** Exercise objective **
Which lines hold the word "scene"? Copy each of them from the material.

----

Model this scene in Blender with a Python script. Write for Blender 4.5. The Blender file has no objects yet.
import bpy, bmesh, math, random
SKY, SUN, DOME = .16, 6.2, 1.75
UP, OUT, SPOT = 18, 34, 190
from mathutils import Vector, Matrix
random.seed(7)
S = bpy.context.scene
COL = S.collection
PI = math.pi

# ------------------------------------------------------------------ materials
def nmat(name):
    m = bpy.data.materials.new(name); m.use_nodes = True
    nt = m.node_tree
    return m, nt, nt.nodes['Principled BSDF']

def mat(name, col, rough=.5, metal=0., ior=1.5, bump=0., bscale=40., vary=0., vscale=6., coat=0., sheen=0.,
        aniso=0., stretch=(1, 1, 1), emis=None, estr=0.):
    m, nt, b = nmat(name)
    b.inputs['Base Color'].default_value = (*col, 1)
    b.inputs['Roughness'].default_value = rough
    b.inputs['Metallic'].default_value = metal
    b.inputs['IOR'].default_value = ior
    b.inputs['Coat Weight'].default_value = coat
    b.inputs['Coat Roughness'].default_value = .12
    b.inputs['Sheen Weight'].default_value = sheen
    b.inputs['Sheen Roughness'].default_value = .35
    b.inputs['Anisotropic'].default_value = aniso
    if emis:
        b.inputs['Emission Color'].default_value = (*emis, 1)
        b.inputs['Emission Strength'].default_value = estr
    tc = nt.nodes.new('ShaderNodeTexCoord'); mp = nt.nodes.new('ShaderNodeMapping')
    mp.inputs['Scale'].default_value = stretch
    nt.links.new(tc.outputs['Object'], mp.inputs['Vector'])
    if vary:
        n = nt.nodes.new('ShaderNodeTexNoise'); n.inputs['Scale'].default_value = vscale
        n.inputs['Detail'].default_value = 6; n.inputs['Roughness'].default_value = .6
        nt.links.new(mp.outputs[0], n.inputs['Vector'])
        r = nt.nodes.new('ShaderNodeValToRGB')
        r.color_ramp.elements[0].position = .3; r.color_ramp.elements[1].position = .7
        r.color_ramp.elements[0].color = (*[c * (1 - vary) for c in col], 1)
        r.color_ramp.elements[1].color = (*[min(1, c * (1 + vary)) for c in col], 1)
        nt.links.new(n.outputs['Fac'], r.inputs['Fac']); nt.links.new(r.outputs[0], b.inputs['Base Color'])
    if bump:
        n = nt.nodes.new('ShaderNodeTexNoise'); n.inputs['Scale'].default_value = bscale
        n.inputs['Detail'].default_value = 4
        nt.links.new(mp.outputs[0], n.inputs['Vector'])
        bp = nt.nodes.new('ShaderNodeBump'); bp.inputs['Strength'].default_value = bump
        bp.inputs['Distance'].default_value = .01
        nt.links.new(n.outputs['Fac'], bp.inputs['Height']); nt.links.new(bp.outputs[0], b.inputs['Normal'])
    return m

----

** Output for this exercise **
Model this scene in Blender with a Python script. Write for Blender 4.5. The Blender file has no objects yet.
S = bpy.context.scene